(TASK STATEMENT) Take the data below and copy exactly the lines starting at the one with "Continue the Blender Python script for this scene: part 2, from" and finishing at the one with "door.rotation_euler = (0, 0, ang)", both included.

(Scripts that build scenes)
______________________________
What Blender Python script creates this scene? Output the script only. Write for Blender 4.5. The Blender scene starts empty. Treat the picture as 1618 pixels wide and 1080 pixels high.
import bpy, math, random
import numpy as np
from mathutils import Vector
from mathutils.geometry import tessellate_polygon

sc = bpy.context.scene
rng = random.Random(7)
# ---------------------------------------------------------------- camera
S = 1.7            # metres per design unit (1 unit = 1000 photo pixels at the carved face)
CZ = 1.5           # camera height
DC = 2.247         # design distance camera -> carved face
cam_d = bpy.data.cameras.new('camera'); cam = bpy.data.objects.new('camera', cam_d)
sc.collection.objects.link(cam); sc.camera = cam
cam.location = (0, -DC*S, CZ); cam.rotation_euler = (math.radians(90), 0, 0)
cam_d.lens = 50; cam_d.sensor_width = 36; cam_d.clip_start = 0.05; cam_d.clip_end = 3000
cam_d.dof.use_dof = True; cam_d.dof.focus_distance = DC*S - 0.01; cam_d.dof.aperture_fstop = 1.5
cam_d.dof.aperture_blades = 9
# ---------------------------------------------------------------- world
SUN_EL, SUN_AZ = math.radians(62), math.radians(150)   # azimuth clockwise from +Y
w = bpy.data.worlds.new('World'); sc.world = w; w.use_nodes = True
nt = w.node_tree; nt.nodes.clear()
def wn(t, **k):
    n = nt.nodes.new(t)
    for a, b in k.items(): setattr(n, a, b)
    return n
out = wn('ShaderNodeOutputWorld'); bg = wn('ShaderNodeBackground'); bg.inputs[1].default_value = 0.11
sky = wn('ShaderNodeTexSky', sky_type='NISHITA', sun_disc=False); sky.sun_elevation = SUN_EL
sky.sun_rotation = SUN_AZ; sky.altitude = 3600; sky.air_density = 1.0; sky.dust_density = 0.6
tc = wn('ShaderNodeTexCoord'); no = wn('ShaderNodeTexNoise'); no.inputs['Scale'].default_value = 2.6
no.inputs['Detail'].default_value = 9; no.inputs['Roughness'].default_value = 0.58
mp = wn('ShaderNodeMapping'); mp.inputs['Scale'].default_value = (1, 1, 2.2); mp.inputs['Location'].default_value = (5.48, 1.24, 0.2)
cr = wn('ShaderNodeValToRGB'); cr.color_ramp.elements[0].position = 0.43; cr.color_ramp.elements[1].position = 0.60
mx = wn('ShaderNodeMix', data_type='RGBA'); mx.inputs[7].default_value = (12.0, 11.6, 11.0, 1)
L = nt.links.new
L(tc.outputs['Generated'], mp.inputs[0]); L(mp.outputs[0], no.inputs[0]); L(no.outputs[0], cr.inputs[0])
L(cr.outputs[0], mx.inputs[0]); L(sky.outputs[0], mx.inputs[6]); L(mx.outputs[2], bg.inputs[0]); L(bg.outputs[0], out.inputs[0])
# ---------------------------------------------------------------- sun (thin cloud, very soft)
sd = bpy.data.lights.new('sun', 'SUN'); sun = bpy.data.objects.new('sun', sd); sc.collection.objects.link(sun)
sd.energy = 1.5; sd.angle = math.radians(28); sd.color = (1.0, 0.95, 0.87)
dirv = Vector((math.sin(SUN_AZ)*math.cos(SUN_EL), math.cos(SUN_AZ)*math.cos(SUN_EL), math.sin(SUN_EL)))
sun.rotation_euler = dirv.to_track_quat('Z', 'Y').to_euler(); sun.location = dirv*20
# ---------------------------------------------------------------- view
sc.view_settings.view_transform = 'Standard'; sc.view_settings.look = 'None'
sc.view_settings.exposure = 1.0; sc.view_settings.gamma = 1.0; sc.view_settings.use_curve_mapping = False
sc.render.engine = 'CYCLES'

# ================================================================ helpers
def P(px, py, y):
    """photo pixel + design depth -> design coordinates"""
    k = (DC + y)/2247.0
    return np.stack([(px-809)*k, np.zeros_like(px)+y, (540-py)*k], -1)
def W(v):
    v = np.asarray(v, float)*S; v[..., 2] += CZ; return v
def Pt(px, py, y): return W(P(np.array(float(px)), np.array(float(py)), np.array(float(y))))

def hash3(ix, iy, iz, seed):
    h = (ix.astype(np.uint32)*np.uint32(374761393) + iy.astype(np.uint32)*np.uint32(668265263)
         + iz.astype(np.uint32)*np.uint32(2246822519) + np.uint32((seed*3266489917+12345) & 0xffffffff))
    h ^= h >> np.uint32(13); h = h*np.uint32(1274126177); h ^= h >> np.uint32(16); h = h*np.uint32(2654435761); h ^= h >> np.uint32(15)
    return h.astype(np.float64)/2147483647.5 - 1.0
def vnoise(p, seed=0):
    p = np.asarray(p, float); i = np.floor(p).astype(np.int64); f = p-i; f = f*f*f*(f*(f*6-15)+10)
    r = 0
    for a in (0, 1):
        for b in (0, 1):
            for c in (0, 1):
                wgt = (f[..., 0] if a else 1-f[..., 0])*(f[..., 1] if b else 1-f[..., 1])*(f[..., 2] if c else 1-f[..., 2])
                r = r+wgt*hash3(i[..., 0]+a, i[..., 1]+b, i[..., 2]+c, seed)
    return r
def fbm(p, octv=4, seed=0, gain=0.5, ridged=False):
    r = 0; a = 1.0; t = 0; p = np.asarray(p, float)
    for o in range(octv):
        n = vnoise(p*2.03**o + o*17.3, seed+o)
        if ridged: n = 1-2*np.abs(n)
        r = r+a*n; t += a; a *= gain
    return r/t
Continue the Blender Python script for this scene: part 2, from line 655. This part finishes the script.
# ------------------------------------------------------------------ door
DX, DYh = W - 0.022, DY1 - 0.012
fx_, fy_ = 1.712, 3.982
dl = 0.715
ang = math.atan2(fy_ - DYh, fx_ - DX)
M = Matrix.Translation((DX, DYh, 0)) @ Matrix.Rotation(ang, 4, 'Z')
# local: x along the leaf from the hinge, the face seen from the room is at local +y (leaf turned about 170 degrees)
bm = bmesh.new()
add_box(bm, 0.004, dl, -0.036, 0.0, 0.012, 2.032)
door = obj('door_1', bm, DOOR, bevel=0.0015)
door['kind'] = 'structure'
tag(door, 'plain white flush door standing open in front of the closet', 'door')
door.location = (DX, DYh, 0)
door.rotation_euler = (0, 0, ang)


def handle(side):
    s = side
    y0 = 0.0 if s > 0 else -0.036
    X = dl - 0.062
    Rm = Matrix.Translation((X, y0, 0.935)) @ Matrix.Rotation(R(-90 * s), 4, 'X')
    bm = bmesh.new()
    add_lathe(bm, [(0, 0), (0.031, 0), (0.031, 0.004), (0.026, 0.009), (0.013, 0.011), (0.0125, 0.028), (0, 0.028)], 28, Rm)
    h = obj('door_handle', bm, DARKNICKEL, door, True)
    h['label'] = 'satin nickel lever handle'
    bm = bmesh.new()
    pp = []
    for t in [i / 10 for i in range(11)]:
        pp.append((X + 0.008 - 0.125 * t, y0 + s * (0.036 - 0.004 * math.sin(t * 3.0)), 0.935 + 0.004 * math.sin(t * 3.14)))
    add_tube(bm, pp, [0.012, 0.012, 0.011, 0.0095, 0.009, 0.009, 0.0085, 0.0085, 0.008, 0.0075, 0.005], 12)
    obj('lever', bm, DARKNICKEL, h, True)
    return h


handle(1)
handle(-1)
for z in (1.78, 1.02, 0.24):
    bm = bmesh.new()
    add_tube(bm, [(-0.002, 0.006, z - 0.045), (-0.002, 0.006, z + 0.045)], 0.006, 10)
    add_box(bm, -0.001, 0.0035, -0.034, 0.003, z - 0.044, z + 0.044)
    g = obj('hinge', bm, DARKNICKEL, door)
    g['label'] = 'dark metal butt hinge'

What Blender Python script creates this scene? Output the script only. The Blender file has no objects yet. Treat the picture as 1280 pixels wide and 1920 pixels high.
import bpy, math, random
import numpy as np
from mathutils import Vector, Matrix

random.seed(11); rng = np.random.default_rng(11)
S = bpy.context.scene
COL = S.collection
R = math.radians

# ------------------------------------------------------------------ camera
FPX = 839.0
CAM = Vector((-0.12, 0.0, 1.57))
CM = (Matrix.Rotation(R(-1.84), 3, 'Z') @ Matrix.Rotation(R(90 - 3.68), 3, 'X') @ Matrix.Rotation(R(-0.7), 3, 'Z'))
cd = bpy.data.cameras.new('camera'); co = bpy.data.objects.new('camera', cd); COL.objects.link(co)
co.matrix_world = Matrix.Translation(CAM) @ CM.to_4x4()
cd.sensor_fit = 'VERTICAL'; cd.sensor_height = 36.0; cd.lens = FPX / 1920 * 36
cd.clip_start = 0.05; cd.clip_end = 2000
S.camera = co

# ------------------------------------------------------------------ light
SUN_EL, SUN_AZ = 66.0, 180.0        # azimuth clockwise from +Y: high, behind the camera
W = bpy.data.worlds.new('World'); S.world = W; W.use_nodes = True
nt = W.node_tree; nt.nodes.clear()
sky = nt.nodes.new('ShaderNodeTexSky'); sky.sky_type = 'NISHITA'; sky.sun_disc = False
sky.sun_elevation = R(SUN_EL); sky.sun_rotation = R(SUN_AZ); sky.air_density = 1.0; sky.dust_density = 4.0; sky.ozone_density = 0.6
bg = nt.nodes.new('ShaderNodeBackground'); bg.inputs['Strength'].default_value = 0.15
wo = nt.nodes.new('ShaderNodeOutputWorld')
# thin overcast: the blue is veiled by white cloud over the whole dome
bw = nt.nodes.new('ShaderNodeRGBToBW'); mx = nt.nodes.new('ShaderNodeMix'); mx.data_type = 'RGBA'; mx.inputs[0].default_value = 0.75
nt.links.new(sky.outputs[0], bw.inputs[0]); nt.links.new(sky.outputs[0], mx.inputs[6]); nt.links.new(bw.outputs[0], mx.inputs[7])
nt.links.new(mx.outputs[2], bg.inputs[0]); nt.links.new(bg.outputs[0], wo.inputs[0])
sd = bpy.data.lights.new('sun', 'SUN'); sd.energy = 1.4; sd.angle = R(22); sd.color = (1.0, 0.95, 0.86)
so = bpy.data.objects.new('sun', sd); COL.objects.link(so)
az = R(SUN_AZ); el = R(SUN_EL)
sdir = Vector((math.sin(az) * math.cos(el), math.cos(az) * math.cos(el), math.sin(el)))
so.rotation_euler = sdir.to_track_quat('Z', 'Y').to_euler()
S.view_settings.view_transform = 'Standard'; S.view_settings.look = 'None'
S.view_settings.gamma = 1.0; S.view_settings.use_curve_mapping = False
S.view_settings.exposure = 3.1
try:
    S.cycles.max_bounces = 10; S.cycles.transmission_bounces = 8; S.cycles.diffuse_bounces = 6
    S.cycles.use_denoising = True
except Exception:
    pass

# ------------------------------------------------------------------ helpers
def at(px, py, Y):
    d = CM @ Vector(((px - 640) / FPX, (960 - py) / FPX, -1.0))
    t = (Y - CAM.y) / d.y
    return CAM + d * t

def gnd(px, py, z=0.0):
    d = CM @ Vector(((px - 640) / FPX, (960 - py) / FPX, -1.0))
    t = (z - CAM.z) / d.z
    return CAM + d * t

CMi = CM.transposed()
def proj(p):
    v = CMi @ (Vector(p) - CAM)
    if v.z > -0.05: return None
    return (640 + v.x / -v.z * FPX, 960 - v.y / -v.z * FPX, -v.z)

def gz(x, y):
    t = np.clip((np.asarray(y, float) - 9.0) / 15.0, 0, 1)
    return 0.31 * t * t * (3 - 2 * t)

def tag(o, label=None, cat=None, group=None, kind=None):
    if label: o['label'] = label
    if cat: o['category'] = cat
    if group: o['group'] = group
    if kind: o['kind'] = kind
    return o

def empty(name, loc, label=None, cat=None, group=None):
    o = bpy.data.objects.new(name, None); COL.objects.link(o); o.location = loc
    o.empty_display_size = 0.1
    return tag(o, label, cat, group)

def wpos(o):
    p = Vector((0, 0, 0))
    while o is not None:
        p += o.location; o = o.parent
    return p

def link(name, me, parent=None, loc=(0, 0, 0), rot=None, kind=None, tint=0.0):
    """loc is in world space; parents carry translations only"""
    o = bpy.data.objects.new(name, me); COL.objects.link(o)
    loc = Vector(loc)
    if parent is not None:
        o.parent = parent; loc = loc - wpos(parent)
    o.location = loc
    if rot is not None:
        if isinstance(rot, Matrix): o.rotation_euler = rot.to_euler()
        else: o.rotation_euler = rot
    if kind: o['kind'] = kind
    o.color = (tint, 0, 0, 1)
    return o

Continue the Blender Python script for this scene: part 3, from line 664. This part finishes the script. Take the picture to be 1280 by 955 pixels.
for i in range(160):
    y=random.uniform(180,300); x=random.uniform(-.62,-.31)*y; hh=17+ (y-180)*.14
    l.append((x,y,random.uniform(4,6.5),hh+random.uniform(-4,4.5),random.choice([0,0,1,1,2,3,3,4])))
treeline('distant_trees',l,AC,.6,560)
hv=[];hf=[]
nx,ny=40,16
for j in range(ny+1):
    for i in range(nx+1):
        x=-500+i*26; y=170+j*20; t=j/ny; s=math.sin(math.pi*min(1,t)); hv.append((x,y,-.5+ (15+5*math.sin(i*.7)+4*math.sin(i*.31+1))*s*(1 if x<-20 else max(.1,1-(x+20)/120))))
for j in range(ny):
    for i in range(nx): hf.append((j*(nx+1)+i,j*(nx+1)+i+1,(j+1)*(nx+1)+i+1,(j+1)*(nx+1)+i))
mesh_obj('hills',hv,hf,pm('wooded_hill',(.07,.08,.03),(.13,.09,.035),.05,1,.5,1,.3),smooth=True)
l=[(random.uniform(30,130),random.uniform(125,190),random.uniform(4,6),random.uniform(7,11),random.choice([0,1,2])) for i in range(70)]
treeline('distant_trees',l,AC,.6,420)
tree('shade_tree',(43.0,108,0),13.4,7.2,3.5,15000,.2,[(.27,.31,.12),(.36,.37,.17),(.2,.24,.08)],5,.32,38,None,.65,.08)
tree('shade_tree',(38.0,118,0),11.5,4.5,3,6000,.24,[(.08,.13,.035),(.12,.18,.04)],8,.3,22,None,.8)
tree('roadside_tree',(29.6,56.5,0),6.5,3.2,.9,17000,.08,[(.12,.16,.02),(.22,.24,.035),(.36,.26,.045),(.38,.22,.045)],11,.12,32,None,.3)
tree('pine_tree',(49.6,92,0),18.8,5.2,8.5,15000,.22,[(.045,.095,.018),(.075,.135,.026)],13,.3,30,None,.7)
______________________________
(FULL SOLUTION)
Continue the Blender Python script for this scene: part 2, from line 655. This part finishes the script.
# ------------------------------------------------------------------ door
DX, DYh = W - 0.022, DY1 - 0.012
fx_, fy_ = 1.712, 3.982
dl = 0.715
ang = math.atan2(fy_ - DYh, fx_ - DX)
M = Matrix.Translation((DX, DYh, 0)) @ Matrix.Rotation(ang, 4, 'Z')
# local: x along the leaf from the hinge, the face seen from the room is at local +y (leaf turned about 170 degrees)
bm = bmesh.new()
add_box(bm, 0.004, dl, -0.036, 0.0, 0.012, 2.032)
door = obj('door_1', bm, DOOR, bevel=0.0015)
door['kind'] = 'structure'
tag(door, 'plain white flush door standing open in front of the closet', 'door')
door.location = (DX, DYh, 0)
door.rotation_euler = (0, 0, ang)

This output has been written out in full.